Measuring $H_0$ with pulsar timing arrays

TL;DR

This paper explores how gravitational wave signals in pulsar timing arrays are affected by the universe's expansion, revealing a potential method to measure the Hubble constant $H_0$ through signal enhancement at specific angles.

Contribution

It provides an alternative derivation of the signal enhancement effect, extends the formalism to include all cosmological components, and proposes an observational setup to detect this effect.

Findings

Signal enhancement depends on the angle between source and pulsar.

Proper solutions show a deviation from simple harmonic functions due to cosmological effects.

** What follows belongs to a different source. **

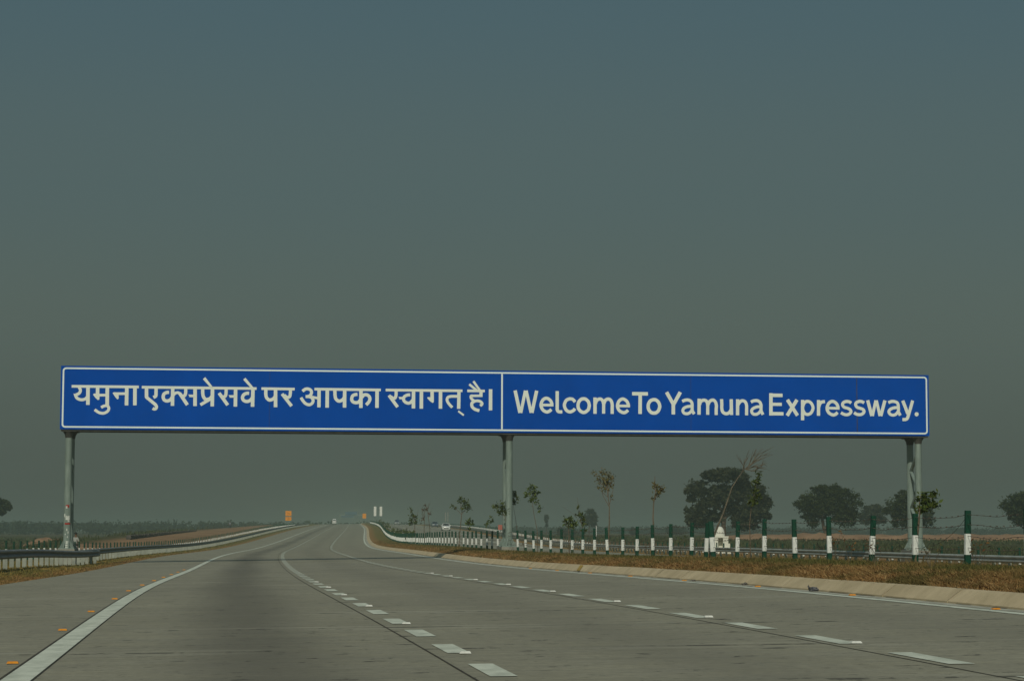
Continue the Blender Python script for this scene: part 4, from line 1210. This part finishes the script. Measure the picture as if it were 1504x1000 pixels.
for si, (key, S_) in enumerate(SAPLINGS.items()):
    lab, leaf, ls = SAP_INFO[key]
    zg = float(median_z(S_['Y'], lat(S_['X'], S_['Y'])))
    dz = S_['z'] - zg
    t = empty("sapling", (S_['X'], S_['Y'], zg), 0, lab, "sapling", "saplings planted along the median")
    r = np.random.default_rng(100 + si)
    mb = MB()
    tr = [(x, 0.03 * math.sin(i * 1.7 + si), z + dz) for i, (x, z) in enumerate(S_['trunk'])]
    tr[0] = (tr[0][0], 0.0, -0.15)
    rad = S_['rad'] * 1.25
    mb.tube(tr, [rad * (1 - .75 * i / (len(tr) - 1)) for i in range(len(tr))], 7)
    for tw in S_['twigs']:
        p = [(x, r.uniform(-.1, .1) * (i > 0), z + dz) for i, (x, z) in enumerate(tw)]
        mb.tube(p, [rad * .42 * (1 - .7 * i / (len(p) - 1)) for i in range(len(p))], 5)
        if leaf == 'leaf_dry':
            for _ in range(7):
                i = int(r.integers(0, len(p) - 1)); s = r.random()
                a, b_ = Vector(p[i]), Vector(p[i + 1])
                q = a.lerp(b_, s)
                d = (b_ - a).normalized() * r.uniform(.12, .3) * (S_['Y'] / 60) ** .5
                mb.tube([q, q + d + Vector((r.uniform(-.03, .1), r.uniform(-.08, .08), r.uniform(-.03, .12)))], [rad * .16, rad * .07], 4)
    mb.build("stem", M['bare_bark' if leaf == 'leaf_dry' else 'sap_bark'], t, smooth=True)
    P, N = [], 0
    for (x, z, rr_, n) in S_['leaves']:
        n = int(n * 1.5)
        d = r.normal(size=(n, 3)) * np.array([.62, .62, .62]) * rr_
        P.append(np.array([x, 0, z + dz]) + d); N += n
    P = np.concatenate(P)
    a = r.normal(size=(N, 3)); a[:, 2] -= .5; a /= np.linalg.norm(a, axis=1)[:, None]
    b_ = np.cross(a, r.normal(size=(N, 3))); b_ /= np.linalg.norm(b_, axis=1)[:, None]
    s = ls * (.55 + .7 * r.random((N, 1)))
    V = np.stack([P - a * s, P + b_ * s * .42, P + a * s, P - b_ * s * .42], 1).reshape(-1, 3)
    fast_mesh("leaves", V, 4, N, M[leaf], t)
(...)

A feasible observational setup is proposed to measure $H_0$ using pulsar timing arrays.

Abstract

Pulsar Timing Arrays have yet to convincingly observe gravitational waves. Some time ago it was pointed out by one of the authors that a dramatic enhancement of the signal would take place for particular values of the angle subtended by the source and the observed pulsar. This enhancement is due to the fact that waves propagate in a Friedmann-Lemaitre-Robertson-Walker metric where, contrary to some wide-spread belief, a simple harmonic function with a red-shifted frequency is not a solution of the equation of motion. At the first non-trivial order, proper solutions have an effective wave number that differs from the frequency. This leads to some interesting effects in Pulsar Timing Arrays whose most visible manifestation is the enhancement of the signal that, all other parameters kept fixed, is related in a simple manner to the value of $H_0$. In this work, we rederive in an alternative way the main results, extend the formalism to a more realistic setting where all components in the cosmological budget are included, investigate in detail the dependence of the signal on the various parameters involved and propose an observational set-up to hopefully detect this very relevant effect.